You don't think it's "far-out" to walk on water, heal blind people, resurrect Himself after being crucified, etc?
By modern standards these examples would be classified as workings of the super-natural. But as we have already discussed, for the ANE, and that is the context of these events, these were verifications of authority. An authority that superseded that of mankind and was in fact proofs of deity.
... if I was trying to convince myself that Christianity is true, then I would carefully investigate the best cases of reported miracles. If nobody can debunk these miracles, then I would have evidence of miracles. Then I would need to convince myself that Christianity is true and the other religions are false. Many religions claim miracles.
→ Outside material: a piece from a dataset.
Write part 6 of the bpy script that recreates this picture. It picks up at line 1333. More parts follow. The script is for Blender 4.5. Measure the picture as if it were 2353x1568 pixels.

This is where you lose logic in your reasoning. I suggested before that you needed to be able to falsify the NT accounts in order to arrive at the conclusion that God does not exist and if He does exist that the Christian religion as presented by Christ is what He desires us to adopt. If you find someone in the present that says they have evidence of a miraculous event, it must necessarily be compared to the Bible in order to verify its authenticity as coming from God. But this is only a secondary miracle. The corner stone of and author of the NT miracles is Christ and these are the ones that were given to authenticate the authority and trustworthiness of the Christian faith, not the everyday miracles that God appears in. These daily miracles point back to Christ’s life, death, and resurrection, these daily miracles are not replacements for the biblical accounts, they point back to them. Otherwise God would never have deposited His self-revelation in the Bible and the request for a miraculous event outside of the resurrection of Christ is nothing short of blasphemy.